実際にカンパニョーロはカーボンの加工技術はディレイラーでもふんだんに用いている通り、ある程度の技術力は有るといえる。ただ、初のカーボンクリンチャーとであるため、破損や耐久性の部分に関しては未知数である。
ボーラウルトラのCULTベアリング
ボーラウルトラ35はお馴染みのCULTベアリングを用いている。ボーラワン35の差別化はこのCULTか否かだけであるが、この部分は機材の性能としては回転部の為、非常に差が大きい。だが、価格差も非常に大きいのがネックだ。
CULTベアリングについては、情報が出きっており既に有名すぎて補足はいらないかもしれない。しかし復習を兼ねて確認しておく。CLUTベアリングは、セラミックボールベアリングと、ドイツのシェフラー社のCronitectクロムステンレス鋼製ベアリングレースを用いている。
この組み合わせにより、非常に硬く摩耗に強い軸受として作り上げられている。シマノのホイールと同様にボールを交換できるが、シマノのホイールにセラミック球を入れると削れてしまう場合もあるので注意が必要だ。その辺の強度や摩耗を考え、本ベアリングレースを採用している。

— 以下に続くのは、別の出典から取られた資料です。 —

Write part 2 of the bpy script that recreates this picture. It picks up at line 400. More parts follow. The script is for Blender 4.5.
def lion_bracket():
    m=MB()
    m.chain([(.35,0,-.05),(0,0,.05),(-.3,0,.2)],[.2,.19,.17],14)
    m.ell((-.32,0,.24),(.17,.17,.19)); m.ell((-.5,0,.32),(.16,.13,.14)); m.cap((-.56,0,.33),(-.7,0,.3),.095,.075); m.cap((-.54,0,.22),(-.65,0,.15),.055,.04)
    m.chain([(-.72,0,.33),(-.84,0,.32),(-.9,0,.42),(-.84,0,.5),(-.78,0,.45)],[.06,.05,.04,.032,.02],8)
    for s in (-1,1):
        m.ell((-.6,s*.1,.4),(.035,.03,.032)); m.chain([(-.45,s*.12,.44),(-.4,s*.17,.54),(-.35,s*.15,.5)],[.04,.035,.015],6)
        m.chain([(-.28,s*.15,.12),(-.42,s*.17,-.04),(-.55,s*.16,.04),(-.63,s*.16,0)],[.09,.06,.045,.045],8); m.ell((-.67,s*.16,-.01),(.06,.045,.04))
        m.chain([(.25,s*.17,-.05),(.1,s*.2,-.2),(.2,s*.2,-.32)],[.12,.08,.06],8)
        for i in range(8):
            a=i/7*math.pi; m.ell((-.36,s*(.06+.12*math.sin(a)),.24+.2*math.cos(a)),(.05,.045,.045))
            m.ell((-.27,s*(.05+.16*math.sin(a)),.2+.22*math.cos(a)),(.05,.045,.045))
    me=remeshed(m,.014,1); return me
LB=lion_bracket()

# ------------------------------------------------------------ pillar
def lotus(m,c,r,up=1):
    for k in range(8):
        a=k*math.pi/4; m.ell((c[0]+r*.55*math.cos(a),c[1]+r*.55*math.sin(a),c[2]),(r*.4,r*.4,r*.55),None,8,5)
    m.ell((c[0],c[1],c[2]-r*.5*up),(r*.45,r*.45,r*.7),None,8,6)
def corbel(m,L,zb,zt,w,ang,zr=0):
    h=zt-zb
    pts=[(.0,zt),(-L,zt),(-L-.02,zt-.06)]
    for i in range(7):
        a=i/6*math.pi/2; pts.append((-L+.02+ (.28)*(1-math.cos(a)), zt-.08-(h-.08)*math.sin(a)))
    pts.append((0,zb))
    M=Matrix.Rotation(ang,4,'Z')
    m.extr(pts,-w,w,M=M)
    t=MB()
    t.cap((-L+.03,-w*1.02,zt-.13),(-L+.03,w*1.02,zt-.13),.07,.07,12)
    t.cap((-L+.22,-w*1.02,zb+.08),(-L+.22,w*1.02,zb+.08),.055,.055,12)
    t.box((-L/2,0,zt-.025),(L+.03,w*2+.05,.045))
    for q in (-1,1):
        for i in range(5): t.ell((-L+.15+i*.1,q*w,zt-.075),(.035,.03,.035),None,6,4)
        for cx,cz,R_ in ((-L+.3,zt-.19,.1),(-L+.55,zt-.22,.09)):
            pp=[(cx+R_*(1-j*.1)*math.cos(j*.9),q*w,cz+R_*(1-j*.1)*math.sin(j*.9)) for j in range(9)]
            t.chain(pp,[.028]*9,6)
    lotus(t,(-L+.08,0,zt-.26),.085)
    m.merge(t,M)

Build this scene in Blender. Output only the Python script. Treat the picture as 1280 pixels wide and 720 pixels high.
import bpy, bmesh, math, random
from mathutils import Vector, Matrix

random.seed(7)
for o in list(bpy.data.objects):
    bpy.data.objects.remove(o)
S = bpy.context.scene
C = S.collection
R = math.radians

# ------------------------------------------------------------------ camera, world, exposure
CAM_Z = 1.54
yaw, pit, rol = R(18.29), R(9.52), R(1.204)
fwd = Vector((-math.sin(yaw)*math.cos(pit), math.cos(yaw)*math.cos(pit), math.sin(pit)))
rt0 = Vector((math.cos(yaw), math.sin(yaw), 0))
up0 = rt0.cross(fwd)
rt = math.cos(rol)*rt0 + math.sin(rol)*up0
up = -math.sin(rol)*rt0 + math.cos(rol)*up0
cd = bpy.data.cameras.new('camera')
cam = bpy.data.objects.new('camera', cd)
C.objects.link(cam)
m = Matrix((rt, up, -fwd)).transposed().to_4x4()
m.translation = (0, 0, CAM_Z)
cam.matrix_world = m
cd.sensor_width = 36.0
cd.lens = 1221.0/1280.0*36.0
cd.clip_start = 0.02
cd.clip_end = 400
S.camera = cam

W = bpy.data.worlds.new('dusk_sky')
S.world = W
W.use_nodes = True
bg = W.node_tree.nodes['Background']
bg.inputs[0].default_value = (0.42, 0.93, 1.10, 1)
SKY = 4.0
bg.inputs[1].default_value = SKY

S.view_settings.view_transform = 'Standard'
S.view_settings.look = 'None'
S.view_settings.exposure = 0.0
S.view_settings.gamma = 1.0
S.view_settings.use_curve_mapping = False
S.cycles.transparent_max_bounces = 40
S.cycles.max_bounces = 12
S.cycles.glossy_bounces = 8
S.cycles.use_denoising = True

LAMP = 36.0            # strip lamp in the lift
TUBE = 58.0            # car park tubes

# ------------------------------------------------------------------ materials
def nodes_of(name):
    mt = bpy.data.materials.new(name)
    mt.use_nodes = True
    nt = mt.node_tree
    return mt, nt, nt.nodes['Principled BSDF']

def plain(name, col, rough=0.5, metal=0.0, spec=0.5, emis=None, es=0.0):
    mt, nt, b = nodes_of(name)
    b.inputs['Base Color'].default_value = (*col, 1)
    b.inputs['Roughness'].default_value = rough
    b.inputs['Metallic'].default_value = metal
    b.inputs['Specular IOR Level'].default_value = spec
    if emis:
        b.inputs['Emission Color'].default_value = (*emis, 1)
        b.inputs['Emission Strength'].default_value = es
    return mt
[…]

カンパニョーロテック・ラボが公開しているCULTベアリングの結果は以下のとおり。
- ボーラワンのベアリングよりも9倍滑らかである
- ベアリングとボールは摩耗しない
- 世界で最もなめらかなグリースを充填
- 3.5W以上の抵抗軽減
これだけでも非常に魅力的だ。ただ値段はそれ相応非常に高価である。
バルブ重量を考慮したバランス設計
ホイールのバランスは回転性能に影響を及ぼす。その為重りを付けたりするわけだが、カンパニョーロの場合はダイナミックバランスという機構を取り入れている。アルミホイールと、カーボンホイールではその作りこみが異なる。
カーボンホイールの場合は、バルブの対向側のリムの積層と編み方を変えている。この重量差によりリムが常にバランスよく回転するようになっている。小さな所にも抜かりがないBORAのカーボンリムは非常に魅力的である。
まとめ:カーボンクリンチャーの本命か
恐らくボーラのカーボンクリンチャーが話題にならないのは、未だカーボンクリンチャーに対して懐疑的な部分が有ることと、他社ホイールの刷新がめまぐるしい事が挙げられる。カーボンクリンチャー愛好家の私の中では大事件なのだが、あまり人と被るのもアレなので、あえてボーラのカーボンクリンチャーを購入してみたい。

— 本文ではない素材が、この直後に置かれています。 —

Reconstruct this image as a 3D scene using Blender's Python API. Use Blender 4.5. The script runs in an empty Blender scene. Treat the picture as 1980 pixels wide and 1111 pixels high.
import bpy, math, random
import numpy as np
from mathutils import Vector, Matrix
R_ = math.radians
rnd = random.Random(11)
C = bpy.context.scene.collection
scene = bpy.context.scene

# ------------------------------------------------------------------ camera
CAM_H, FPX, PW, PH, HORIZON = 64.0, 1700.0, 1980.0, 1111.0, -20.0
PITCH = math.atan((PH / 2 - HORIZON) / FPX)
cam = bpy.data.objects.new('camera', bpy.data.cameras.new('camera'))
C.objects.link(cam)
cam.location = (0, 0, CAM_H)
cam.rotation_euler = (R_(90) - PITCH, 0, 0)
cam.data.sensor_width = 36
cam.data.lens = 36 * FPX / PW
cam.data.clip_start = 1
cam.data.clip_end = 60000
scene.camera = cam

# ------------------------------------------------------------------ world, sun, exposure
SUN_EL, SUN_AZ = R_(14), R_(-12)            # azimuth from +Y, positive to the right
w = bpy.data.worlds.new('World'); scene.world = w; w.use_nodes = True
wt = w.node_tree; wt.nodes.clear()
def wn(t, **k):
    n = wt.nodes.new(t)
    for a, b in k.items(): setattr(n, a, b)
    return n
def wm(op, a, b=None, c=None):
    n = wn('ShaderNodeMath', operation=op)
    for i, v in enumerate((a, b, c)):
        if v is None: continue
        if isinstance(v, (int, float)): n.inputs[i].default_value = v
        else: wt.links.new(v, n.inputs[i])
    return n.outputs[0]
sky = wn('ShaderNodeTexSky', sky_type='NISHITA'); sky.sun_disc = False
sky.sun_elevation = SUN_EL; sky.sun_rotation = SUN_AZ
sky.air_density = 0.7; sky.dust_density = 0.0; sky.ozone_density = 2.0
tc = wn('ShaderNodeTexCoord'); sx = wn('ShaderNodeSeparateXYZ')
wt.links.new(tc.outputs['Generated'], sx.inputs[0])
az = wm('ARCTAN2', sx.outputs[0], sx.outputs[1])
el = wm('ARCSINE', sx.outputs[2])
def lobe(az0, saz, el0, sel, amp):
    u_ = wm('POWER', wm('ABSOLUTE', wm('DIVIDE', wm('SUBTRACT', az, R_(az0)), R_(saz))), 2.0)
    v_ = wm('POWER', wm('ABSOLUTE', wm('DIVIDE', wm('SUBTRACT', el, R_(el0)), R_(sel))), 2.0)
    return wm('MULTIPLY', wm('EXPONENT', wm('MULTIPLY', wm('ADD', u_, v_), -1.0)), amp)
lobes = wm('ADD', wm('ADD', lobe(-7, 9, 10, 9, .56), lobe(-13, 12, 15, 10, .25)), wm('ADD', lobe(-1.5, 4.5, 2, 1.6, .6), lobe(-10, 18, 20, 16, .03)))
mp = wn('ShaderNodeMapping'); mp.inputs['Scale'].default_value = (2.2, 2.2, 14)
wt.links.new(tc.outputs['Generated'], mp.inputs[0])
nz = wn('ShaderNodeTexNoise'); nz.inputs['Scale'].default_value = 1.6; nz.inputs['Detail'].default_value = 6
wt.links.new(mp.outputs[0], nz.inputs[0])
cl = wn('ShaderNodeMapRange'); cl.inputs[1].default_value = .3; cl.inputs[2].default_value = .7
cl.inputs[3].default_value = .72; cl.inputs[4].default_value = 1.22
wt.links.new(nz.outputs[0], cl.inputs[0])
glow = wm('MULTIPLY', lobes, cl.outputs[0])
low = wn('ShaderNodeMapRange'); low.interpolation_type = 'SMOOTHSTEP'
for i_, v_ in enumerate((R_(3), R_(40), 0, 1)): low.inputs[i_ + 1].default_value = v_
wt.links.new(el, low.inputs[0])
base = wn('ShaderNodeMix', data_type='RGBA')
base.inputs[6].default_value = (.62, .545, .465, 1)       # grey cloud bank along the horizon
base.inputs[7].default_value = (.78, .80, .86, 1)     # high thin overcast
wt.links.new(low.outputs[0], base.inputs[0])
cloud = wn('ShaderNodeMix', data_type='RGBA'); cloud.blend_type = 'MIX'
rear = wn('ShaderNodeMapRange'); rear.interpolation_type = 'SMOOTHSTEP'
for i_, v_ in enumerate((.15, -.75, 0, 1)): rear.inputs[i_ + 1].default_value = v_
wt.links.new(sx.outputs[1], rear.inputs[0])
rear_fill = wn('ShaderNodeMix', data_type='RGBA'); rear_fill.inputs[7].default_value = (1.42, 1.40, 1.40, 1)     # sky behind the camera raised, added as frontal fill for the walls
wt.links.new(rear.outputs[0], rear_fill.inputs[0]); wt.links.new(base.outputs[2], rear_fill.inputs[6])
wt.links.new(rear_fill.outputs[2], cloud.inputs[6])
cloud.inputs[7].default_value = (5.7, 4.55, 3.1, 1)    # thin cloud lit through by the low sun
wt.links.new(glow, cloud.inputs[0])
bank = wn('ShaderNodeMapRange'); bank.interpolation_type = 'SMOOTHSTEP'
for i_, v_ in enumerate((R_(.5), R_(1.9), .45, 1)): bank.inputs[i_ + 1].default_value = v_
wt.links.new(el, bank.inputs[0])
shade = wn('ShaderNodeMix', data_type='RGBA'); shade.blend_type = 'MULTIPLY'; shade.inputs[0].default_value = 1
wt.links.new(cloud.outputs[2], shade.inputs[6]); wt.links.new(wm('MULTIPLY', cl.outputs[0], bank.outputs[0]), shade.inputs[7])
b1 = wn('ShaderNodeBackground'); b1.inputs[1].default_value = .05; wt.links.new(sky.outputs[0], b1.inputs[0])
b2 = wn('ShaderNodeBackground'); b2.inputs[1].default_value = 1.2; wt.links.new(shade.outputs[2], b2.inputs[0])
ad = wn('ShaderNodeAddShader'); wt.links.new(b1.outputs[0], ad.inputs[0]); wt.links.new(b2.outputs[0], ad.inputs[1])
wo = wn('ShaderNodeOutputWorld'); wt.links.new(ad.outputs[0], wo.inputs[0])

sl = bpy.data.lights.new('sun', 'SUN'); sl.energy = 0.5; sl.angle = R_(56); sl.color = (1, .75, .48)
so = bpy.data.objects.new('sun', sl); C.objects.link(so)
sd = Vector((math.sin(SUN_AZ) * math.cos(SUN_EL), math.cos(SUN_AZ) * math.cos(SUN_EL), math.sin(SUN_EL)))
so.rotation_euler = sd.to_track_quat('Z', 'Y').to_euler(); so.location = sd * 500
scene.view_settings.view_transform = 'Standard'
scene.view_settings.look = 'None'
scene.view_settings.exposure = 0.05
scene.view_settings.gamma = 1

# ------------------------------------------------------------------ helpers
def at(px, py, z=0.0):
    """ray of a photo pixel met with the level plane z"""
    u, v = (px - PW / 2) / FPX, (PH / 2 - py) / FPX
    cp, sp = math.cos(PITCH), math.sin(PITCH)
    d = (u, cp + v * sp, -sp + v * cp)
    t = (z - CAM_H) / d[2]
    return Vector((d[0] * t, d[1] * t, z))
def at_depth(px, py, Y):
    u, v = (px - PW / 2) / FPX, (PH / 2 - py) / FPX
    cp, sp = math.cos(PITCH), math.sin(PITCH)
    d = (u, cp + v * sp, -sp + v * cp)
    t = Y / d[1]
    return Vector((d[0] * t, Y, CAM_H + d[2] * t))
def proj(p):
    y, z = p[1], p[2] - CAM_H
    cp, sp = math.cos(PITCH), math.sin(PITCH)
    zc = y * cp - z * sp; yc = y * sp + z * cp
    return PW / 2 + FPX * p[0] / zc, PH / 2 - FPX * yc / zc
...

ただ、カーボンクリンチャーというリムに関してはレイノルズが2~3歩先に行っているように思える。ただ、24.2mmの幅にしてきたことはかなり良い印象だ。20mm幅のカーボンクリンチャーはクリンチャータイヤを萎めてしまい、実際に使えないばかりか、グリップ性能や転がり抵抗に影響をおよぼすらしい。
参照:「今こそカーボンクリンチャーの闇の部分について語ろう」
カンパニョーロからカーボンクリンチャーが出ることは夢にも思わなかったが、実践的に使え、タイヤの交換も楽であり、パンクしてもチューブラーのように一発アウトにならない点も大きい。そして決戦用を常に練習用として使えるアドバンテージも大きい。
しかし、未だカーボンクリンチャーは発展途上であり認知度は低い。そしてチューブラーの方が良いに決まっている、という考えが抜け切れない人もまだ多いかもしれない。しかし、実験上裏付けられたクリンチャーの利点と、利便性をもっと知ればこれから普及しても何ら不思議ではない。
まずは、人柱的にボーラのクリンチャーをいち早く使って見る予定だ。ROVALのCLX40Cと被ってしまうが、比較もまた面白いだろう。カンパニョーロが作ったフルカーボンクリンチャーの発売が今から待ち遠しい。